Laxman Pai, Opalesque Asia: Infrastructure investors are pleased with recent performance, but concerns over asset pricing are pushing them further up the risk spectrum, said a report.
According to Preqin, the vast majority of surveyed investors are happy with the performance of their infrastructure investments.
Almost nine out of 10 (87%) say that infrastructure met or exceeded their expectations in 2019, said the report, 'Preqin Investor Outlook Alternative Assets H1 2020'. This is on par with previous years, although the proportion whose expectations were exceeded has declined slightly in the past two years.
While their enthusiasm may be cooling slightly, investors are upbeat about 2020 performance prospects.
The proportion that feels that returns in the next 12 months will exceed those of the previous 12 months has jumped up from 15% at the end of 2018 to 22% a year later.
The proportion that feels returns will slacken, meanwhile, has dropped from 26% to 14%. This newfound optimism is likely because investors foresee a more settled macro-investing landscape in 2020, with less volatility anticipated and worries about interest rate rises receding.
94% of investors to maintain or increase allocations to infrastructure
As such, it is unsurprising that 94% of investors intend to maintain or increase their allocations to infrastructure in the longer term.
It is worth noting, though, that the share of respondents looking to increase their allocations fell from 55% in 2017 to 50% in 2018, and again to 43% in 2019.
This suggests that investors are starting to approach their target allocation rates, and are unlikely to increase them beyond around 5% of assets.
Concerns over asset pricing squeeze
Infrastructure investors are expecting a more settled year in 2020. When asked about the key challenges to return generation back in 2018, significant proportions cited rising interest rates and volatility in equity, currency, and commodity markets.
A year later and survey respondents are less concerned by these factors, having seen positive moves to resolve US-China trade tensions and a more dovish tone on interest rates from central banks in developed economies.
Asset pricing and competition for assets remain the key concerns and were cited by 49% and 40% of investors respectively.
Half of the investors believe asset pricing is higher now than it was 12 months ago, continuing a trend seen in the past several years. That said, 40% feel assets are now overvalued, which compares with 47% a year ago, and almost half (49%) think assets are fairly valued.
The asset class has more potential outlets to escape pricing pressure than either private equity or real estate - such as the explosion of the renewable energy industry - and it seems investors are confident these will keep the deals market from overheating.
Seeking safe havens
While they might be confident in infrastructure overall, investors are nonetheless seeking to reposition themselves slightly for the year ahead.

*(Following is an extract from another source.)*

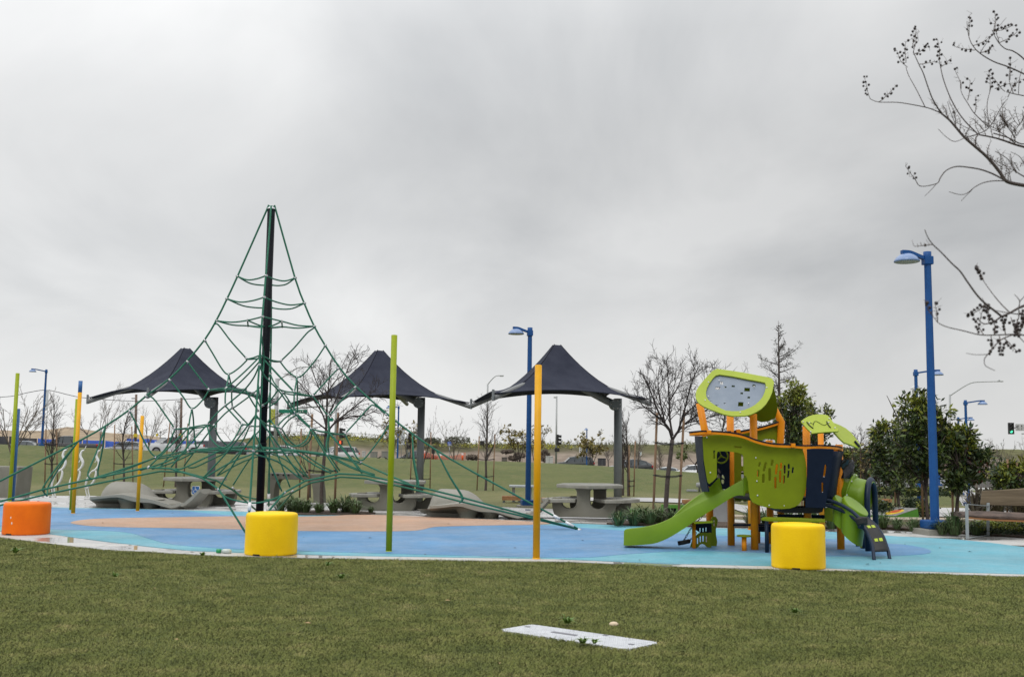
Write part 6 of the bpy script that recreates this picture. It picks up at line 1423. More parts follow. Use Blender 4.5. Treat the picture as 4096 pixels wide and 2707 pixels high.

"We see a shift toward more known quantities in terms of fund manager relationships and geographies targeted, alongside a move toward higher-risk strategies," said Preqin.
The largest proportion (61%) of investors will invest with a mix of pre-existing managers in their portfolio and those new to them, but a further 17% are exclusively targeting re-ups.
The proportion of investors targeting only developed markets has jumped from 39% at the end of 2018 to 46% a year later.
Investors' risk appetite is growing as they seek to preserve returns. The proportion of investors targeting higher-risk opportunistic and value-added strategies has jumped by six and four percentage points to 39% and 30% respectively in a year, while the proportion targeting core funds has fallen slightly to 29%.
More investors are now seeking core-plus, value-added, and opportunistic investments than are seeking core funds - a first for the market. Return compression in highly competitive and expensive core sectors is leading investors to seek higher-risk/return investments to preserve future performance.